Monday, March 17, 2014

Happy St. Patrick's Day

It would please me no end if Mother Nature were wearing more green today. Maybe next year she will. Thursday is Vernal Equinox, the start of astronomical Spring. Unfortunately, the fifteen day weather forecast looks like we're going to maintain below average temperatures through this month. If this Spring is like many others Minnesota Springs, we could continue below average temperatures right up until we leap into the 90's. Sigh!

22" gap from feeder bottom to snow bank
22" gap from feeder bottom to snow bank     © harrington

We are making progress reducing the snow cover that's holding down the temps of our Spring "warm-up." The gap under the bird feeder has grown to 22", almost double last week's. Driving along 35E yesterday, I noticed that bare ground is starting to show up in a number of places, none of them contiguous. The sun, on the rare occasion that it shows its face, is warming dark colored tree trunks enough to begin melting the snow around the base.

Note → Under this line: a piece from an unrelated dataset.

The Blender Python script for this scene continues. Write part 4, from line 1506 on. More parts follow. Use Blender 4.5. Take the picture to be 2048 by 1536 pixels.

melted snow around the base of tree trunks
melted snow around the base of tree trunks     © harrington

Based on the records of Spring's arrival in prior years in this part of Minnesota, we can expect another six to eight weeks of mud and brown, and then green will start breaking out all over, about two months after St. Patrick's Day. For today, Billy Collins doesn't quite reach the level of Lewis Carroll's "Jabberwocky's--`Twas brillig, and the slithy toves Did gyre and gimble in the wabe:" but the sounds of his words have the ring of Irish to them. Mirled and clabbered, indeed!

Irish Poetry

By Billy Collins 
That morning under a pale hood of sky
I heard the unambiguous scrape of spackling   
against the side of our wickered, penitential house.   

The day mirled and clabbered   
in the thick, stony light,   
and the rooks’ feathered narling   
astounded the salt waves, the plush coast.   

I lugged a bucket past the forked   
coercion of a tree, up toward   
the pious and nictitating preeminence of a school,   
hunkered there in its gully of learning.   

Only later, by the galvanized washstand,   
while gaunt, phosphorescent heifers   
swam beyond the windows,   
did the whorled and sparky gib of the indefinite   
wobble me into knowledge.   

Then, I heard the ghost-clink of milk bottle   
on the rough threshold   
and understood the meadow-bells   
that trembled over a nimbus of ragwort—   
the whole afternoon lambent, corrugated, puddle-mad.